What needs to be done:
Copy the data below exactly.

Material provided:
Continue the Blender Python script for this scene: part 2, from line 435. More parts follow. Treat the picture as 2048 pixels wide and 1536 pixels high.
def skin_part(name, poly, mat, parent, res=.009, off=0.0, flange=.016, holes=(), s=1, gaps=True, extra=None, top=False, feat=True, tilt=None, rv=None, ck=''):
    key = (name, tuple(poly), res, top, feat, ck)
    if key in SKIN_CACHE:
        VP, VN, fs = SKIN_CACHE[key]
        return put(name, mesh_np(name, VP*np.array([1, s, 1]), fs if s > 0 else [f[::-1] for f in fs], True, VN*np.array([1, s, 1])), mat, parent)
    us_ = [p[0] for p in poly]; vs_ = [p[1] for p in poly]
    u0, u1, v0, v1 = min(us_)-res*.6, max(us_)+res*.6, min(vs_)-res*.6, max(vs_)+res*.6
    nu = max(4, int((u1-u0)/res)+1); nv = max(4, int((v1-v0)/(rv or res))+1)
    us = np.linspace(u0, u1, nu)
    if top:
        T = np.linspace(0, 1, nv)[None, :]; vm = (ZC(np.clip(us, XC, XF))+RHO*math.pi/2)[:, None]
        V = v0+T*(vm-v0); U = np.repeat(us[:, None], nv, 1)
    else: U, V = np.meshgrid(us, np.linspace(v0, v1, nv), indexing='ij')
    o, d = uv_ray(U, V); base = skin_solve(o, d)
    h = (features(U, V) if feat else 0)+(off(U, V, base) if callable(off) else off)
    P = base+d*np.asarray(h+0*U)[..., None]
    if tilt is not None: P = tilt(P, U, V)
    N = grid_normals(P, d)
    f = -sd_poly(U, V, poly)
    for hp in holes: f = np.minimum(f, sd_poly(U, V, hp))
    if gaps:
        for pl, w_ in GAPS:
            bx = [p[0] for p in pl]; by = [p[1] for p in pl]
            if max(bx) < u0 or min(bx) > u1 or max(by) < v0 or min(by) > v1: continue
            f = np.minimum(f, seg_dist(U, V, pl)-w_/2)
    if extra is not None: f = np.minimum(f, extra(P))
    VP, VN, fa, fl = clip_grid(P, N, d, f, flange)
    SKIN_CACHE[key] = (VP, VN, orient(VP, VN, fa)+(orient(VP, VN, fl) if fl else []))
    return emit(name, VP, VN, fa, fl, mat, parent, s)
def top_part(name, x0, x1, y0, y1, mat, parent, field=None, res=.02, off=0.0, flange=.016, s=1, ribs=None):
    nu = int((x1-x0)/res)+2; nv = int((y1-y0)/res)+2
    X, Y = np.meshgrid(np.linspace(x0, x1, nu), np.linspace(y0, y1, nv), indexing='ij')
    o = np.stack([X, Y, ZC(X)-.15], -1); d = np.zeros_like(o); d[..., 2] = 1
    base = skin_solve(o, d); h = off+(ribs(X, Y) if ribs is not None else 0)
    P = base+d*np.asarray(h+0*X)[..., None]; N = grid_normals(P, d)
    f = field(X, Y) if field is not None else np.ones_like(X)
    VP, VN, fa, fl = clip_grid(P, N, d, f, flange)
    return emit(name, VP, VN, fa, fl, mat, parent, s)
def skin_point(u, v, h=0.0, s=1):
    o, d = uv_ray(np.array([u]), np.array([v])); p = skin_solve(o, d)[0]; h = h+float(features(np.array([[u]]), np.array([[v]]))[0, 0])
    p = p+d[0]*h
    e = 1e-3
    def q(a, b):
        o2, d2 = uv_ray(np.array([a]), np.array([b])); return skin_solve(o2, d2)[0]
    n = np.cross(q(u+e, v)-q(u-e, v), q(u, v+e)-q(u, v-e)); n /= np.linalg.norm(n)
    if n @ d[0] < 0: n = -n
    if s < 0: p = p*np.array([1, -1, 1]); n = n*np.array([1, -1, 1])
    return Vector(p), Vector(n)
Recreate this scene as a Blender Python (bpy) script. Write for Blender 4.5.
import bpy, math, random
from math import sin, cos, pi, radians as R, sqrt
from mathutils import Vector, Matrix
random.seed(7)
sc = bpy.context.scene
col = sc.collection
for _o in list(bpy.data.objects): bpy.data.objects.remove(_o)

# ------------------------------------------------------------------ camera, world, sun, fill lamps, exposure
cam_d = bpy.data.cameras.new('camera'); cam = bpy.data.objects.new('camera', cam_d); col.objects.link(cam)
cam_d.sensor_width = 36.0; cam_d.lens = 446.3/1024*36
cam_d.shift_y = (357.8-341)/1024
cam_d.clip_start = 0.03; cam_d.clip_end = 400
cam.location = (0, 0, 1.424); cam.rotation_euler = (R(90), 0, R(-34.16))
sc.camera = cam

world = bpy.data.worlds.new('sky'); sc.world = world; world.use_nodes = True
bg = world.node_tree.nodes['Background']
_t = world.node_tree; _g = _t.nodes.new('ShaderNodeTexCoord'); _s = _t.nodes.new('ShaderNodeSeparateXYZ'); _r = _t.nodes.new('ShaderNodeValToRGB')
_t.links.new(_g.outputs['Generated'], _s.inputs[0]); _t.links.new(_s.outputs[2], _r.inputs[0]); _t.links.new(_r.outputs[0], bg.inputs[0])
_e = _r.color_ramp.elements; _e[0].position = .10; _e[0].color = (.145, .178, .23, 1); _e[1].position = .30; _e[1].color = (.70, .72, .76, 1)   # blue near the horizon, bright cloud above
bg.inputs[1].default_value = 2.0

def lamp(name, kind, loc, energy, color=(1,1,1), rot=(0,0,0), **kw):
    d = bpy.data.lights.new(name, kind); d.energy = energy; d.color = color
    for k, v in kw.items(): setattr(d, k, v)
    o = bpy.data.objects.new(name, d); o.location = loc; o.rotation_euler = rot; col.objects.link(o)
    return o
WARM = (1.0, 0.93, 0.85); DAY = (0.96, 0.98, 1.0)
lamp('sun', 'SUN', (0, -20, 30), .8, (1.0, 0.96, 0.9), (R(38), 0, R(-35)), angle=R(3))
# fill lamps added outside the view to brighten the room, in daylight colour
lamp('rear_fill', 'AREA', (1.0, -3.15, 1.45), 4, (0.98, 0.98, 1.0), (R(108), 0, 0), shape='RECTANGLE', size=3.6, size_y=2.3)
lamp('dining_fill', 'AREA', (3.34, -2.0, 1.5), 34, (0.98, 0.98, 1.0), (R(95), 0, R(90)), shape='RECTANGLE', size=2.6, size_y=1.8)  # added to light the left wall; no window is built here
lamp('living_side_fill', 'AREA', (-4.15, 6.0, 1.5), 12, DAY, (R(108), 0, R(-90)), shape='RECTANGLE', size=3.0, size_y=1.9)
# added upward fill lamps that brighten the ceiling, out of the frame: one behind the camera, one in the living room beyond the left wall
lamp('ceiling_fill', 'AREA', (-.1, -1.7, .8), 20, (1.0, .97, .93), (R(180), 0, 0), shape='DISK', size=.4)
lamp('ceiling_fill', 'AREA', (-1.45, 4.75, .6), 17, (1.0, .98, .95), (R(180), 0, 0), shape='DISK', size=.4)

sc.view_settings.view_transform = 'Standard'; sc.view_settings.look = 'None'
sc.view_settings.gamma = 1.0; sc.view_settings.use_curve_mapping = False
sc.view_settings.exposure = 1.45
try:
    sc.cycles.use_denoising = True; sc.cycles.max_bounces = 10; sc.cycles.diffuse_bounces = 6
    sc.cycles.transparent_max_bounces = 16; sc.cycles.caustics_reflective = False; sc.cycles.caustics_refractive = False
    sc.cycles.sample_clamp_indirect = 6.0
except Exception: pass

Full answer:
Continue the Blender Python script for this scene: part 2, from line 435. More parts follow. Treat the picture as 2048 pixels wide and 1536 pixels high.
def skin_part(name, poly, mat, parent, res=.009, off=0.0, flange=.016, holes=(), s=1, gaps=True, extra=None, top=False, feat=True, tilt=None, rv=None, ck=''):
    key = (name, tuple(poly), res, top, feat, ck)
    if key in SKIN_CACHE:
        VP, VN, fs = SKIN_CACHE[key]
        return put(name, mesh_np(name, VP*np.array([1, s, 1]), fs if s > 0 else [f[::-1] for f in fs], True, VN*np.array([1, s, 1])), mat, parent)
    us_ = [p[0] for p in poly]; vs_ = [p[1] for p in poly]
    u0, u1, v0, v1 = min(us_)-res*.6, max(us_)+res*.6, min(vs_)-res*.6, max(vs_)+res*.6
    nu = max(4, int((u1-u0)/res)+1); nv = max(4, int((v1-v0)/(rv or res))+1)
    us = np.linspace(u0, u1, nu)
    if top:
        T = np.linspace(0, 1, nv)[None, :]; vm = (ZC(np.clip(us, XC, XF))+RHO*math.pi/2)[:, None]
        V = v0+T*(vm-v0); U = np.repeat(us[:, None], nv, 1)
    else: U, V = np.meshgrid(us, np.linspace(v0, v1, nv), indexing='ij')
    o, d = uv_ray(U, V); base = skin_solve(o, d)
    h = (features(U, V) if feat else 0)+(off(U, V, base) if callable(off) else off)
    P = base+d*np.asarray(h+0*U)[..., None]
    if tilt is not None: P = tilt(P, U, V)
    N = grid_normals(P, d)
    f = -sd_poly(U, V, poly)
    for hp in holes: f = np.minimum(f, sd_poly(U, V, hp))
    if gaps:
        for pl, w_ in GAPS:
            bx = [p[0] for p in pl]; by = [p[1] for p in pl]
            if max(bx) < u0 or min(bx) > u1 or max(by) < v0 or min(by) > v1: continue
            f = np.minimum(f, seg_dist(U, V, pl)-w_/2)
    if extra is not None: f = np.minimum(f, extra(P))
    VP, VN, fa, fl = clip_grid(P, N, d, f, flange)
    SKIN_CACHE[key] = (VP, VN, orient(VP, VN, fa)+(orient(VP, VN, fl) if fl else []))
    return emit(name, VP, VN, fa, fl, mat, parent, s)
def top_part(name, x0, x1, y0, y1, mat, parent, field=None, res=.02, off=0.0, flange=.016, s=1, ribs=None):
    nu = int((x1-x0)/res)+2; nv = int((y1-y0)/res)+2
    X, Y = np.meshgrid(np.linspace(x0, x1, nu), np.linspace(y0, y1, nv), indexing='ij')
    o = np.stack([X, Y, ZC(X)-.15], -1); d = np.zeros_like(o); d[..., 2] = 1
    base = skin_solve(o, d); h = off+(ribs(X, Y) if ribs is not None else 0)
    P = base+d*np.asarray(h+0*X)[..., None]; N = grid_normals(P, d)
    f = field(X, Y) if field is not None else np.ones_like(X)
    VP, VN, fa, fl = clip_grid(P, N, d, f, flange)
    return emit(name, VP, VN, fa, fl, mat, parent, s)
def skin_point(u, v, h=0.0, s=1):
    o, d = uv_ray(np.array([u]), np.array([v])); p = skin_solve(o, d)[0]; h = h+float(features(np.array([[u]]), np.array([[v]]))[0, 0])
    p = p+d[0]*h
    e = 1e-3
    def q(a, b):
        o2, d2 = uv_ray(np.array([a]), np.array([b])); return skin_solve(o2, d2)[0]
    n = np.cross(q(u+e, v)-q(u-e, v), q(u, v+e)-q(u, v-e)); n /= np.linalg.norm(n)
    if n @ d[0] < 0: n = -n
    if s < 0: p = p*np.array([1, -1, 1]); n = n*np.array([1, -1, 1])
    return Vector(p), Vector(n)
Recreate this scene as a Blender Python (bpy) script. Write for Blender 4.5.
import bpy, math, random
from math import sin, cos, pi, radians as R, sqrt
from mathutils import Vector, Matrix
random.seed(7)
sc = bpy.context.scene
col = sc.collection
for _o in list(bpy.data.objects): bpy.data.objects.remove(_o)

# ------------------------------------------------------------------ camera, world, sun, fill lamps, exposure
cam_d = bpy.data.cameras.new('camera'); cam = bpy.data.objects.new('camera', cam_d); col.objects.link(cam)
cam_d.sensor_width = 36.0; cam_d.lens = 446.3/1024*36
cam_d.shift_y = (357.8-341)/1024
cam_d.clip_start = 0.03; cam_d.clip_end = 400
cam.location = (0, 0, 1.424); cam.rotation_euler = (R(90), 0, R(-34.16))
sc.camera = cam

world = bpy.data.worlds.new('sky'); sc.world = world; world.use_nodes = True
bg = world.node_tree.nodes['Background']
_t = world.node_tree; _g = _t.nodes.new('ShaderNodeTexCoord'); _s = _t.nodes.new('ShaderNodeSeparateXYZ'); _r = _t.nodes.new('ShaderNodeValToRGB')
_t.links.new(_g.outputs['Generated'], _s.inputs[0]); _t.links.new(_s.outputs[2], _r.inputs[0]); _t.links.new(_r.outputs[0], bg.inputs[0])
_e = _r.color_ramp.elements; _e[0].position = .10; _e[0].color = (.145, .178, .23, 1); _e[1].position = .30; _e[1].color = (.70, .72, .76, 1)   # blue near the horizon, bright cloud above
bg.inputs[1].default_value = 2.0

def lamp(name, kind, loc, energy, color=(1,1,1), rot=(0,0,0), **kw):
    d = bpy.data.lights.new(name, kind); d.energy = energy; d.color = color
    for k, v in kw.items(): setattr(d, k, v)
    o = bpy.data.objects.new(name, d); o.location = loc; o.rotation_euler = rot; col.objects.link(o)
    return o
WARM = (1.0, 0.93, 0.85); DAY = (0.96, 0.98, 1.0)
lamp('sun', 'SUN', (0, -20, 30), .8, (1.0, 0.96, 0.9), (R(38), 0, R(-35)), angle=R(3))
# fill lamps added outside the view to brighten the room, in daylight colour
lamp('rear_fill', 'AREA', (1.0, -3.15, 1.45), 4, (0.98, 0.98, 1.0), (R(108), 0, 0), shape='RECTANGLE', size=3.6, size_y=2.3)
lamp('dining_fill', 'AREA', (3.34, -2.0, 1.5), 34, (0.98, 0.98, 1.0), (R(95), 0, R(90)), shape='RECTANGLE', size=2.6, size_y=1.8)  # added to light the left wall; no window is built here
lamp('living_side_fill', 'AREA', (-4.15, 6.0, 1.5), 12, DAY, (R(108), 0, R(-90)), shape='RECTANGLE', size=3.0, size_y=1.9)
# added upward fill lamps that brighten the ceiling, out of the frame: one behind the camera, one in the living room beyond the left wall
lamp('ceiling_fill', 'AREA', (-.1, -1.7, .8), 20, (1.0, .97, .93), (R(180), 0, 0), shape='DISK', size=.4)
lamp('ceiling_fill', 'AREA', (-1.45, 4.75, .6), 17, (1.0, .98, .95), (R(180), 0, 0), shape='DISK', size=.4)

sc.view_settings.view_transform = 'Standard'; sc.view_settings.look = 'None'
sc.view_settings.gamma = 1.0; sc.view_settings.use_curve_mapping = False
sc.view_settings.exposure = 1.45
try:
    sc.cycles.use_denoising = True; sc.cycles.max_bounces = 10; sc.cycles.diffuse_bounces = 6
    sc.cycles.transparent_max_bounces = 16; sc.cycles.caustics_reflective = False; sc.cycles.caustics_refractive = False
    sc.cycles.sample_clamp_indirect = 6.0
except Exception: pass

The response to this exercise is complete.